Intensely private, possibly saintly, but perhaps misanthropic,
Samuel Beckett was the most legendary and enigmatic of writers.
Anthony Cronin's biography is a revelation of this mythical figure
as fully human and fallible, while confirming his enormous stature
both as a man and a writer. Cronin explores how the sporty
schoolboy of solid Protestant bourgeois stock became a prizewinning
student at Trinity, flirted with scholarship, and, in Paris, found
himself at the center of its literary avant-garde as an intimate
friend of James Joyce. But he was a young man who struggled with
complexities in his own nature as well as with problems of literary
expression. In the small provincial city of Kassel, Germany, the
cosmopolitan Beckett experienced a faltering entanglement with his
cousin--one of the first in a series of problematic encounters with
women.
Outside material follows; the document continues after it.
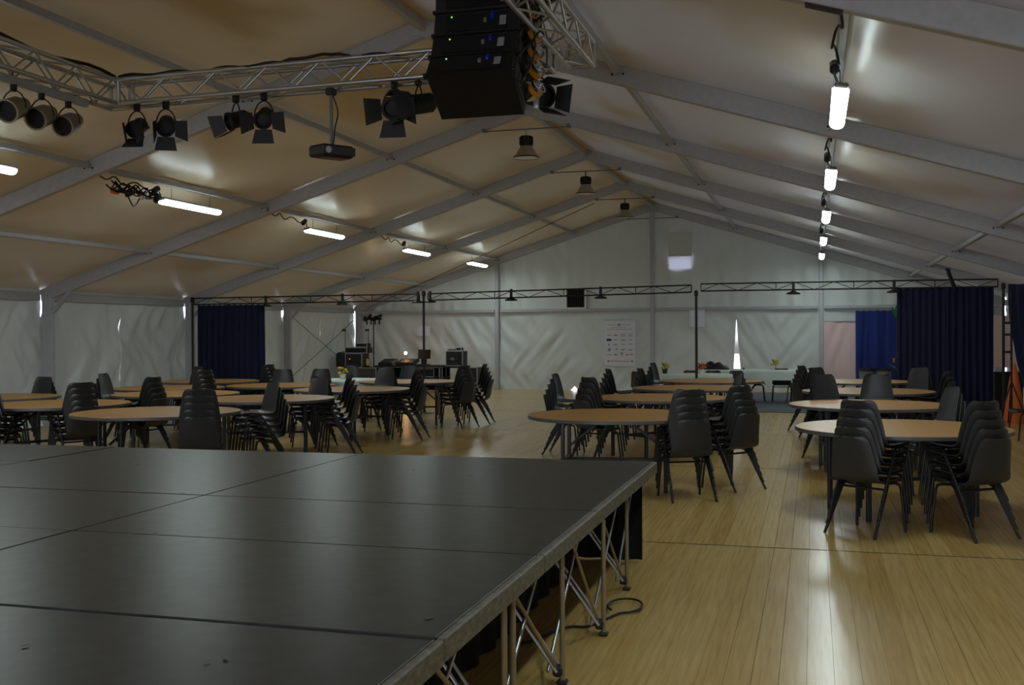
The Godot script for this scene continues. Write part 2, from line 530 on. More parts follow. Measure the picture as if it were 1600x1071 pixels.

The war years, which he spent as a member of the Resistance
and a refugee in the South of France, brought Beckett the
self-probings and discoveries that led to the great works. Then,
with his sudden and astonishing fame, the balloons of myth began to
inflate and a stereotype was born--frozen in exile and enigma,
solemnity and sanctity. Anthony Cronin bursts these balloons to see
more clearly what lies behind. Without moralizing or
psychologizing, without pretensions or piety, he uncovers the real
Beckett, the way the life was lived, the way the art was made.